FAQ!

What do I want to wear (and more on clothing)?

I want to be able to compete and follow my faith at the same time. My faith and desire to compete in Olympic lifting are not mutually exclusive. I should not be excluded from participating based on dress restrictions of my faith.

What I have been wearing: Loose. long pants past the ankles, long sleeve Under Amour shirts to the wrist, short sleeve loose t-shirt on top, head scarf.  In earlier competitions, I had looser shirts, which you will see in my pictures on this website.

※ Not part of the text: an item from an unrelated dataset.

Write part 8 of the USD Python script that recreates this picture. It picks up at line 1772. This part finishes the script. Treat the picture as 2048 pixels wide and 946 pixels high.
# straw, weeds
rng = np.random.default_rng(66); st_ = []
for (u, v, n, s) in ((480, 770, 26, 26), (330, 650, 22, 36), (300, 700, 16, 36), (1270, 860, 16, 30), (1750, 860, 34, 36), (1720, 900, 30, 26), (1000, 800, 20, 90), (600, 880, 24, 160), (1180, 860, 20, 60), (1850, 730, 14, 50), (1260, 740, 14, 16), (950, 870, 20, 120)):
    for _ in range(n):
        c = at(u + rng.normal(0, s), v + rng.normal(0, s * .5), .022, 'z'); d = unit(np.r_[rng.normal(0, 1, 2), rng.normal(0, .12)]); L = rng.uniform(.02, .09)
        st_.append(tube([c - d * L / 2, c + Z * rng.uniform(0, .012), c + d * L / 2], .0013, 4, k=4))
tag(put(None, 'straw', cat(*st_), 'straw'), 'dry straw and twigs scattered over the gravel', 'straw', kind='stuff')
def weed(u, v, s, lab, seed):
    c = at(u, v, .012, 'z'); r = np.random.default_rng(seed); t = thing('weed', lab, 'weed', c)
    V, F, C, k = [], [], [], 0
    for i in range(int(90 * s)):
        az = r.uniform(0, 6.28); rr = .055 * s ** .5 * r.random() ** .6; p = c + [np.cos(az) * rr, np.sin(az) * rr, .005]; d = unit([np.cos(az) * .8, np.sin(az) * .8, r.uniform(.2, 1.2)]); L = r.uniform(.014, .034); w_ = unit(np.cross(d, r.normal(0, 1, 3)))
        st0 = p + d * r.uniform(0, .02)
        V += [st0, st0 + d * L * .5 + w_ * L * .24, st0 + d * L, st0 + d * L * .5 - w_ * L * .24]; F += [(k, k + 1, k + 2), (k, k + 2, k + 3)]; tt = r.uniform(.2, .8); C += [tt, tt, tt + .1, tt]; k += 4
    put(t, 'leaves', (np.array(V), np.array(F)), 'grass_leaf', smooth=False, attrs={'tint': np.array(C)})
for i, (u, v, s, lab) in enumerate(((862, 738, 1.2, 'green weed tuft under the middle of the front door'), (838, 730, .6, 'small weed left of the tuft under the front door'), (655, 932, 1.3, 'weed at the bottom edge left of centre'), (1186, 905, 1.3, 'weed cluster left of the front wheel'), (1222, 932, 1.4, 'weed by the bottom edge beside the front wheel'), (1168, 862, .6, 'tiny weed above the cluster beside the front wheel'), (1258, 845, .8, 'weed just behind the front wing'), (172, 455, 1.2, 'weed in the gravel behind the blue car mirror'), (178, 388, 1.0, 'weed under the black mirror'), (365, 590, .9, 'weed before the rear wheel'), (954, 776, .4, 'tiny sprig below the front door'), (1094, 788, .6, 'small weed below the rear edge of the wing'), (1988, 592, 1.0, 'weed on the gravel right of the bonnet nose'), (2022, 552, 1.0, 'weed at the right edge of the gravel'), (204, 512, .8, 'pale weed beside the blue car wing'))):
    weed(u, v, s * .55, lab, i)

For the determining elbow lockout rule:  The Under Armor shirts I wear are long sleeves but fitted. Coaches in training and judges during competition can tell if I receive the bar in a lock out elbow position or not. A lady could check that I have not placed anything on my elbow underneath the shirt.  From my understanding, the singlet is cut off above the knee so it is shown compression assistance is not worn.  I do not wear anything compressive on my legs, just loose pants.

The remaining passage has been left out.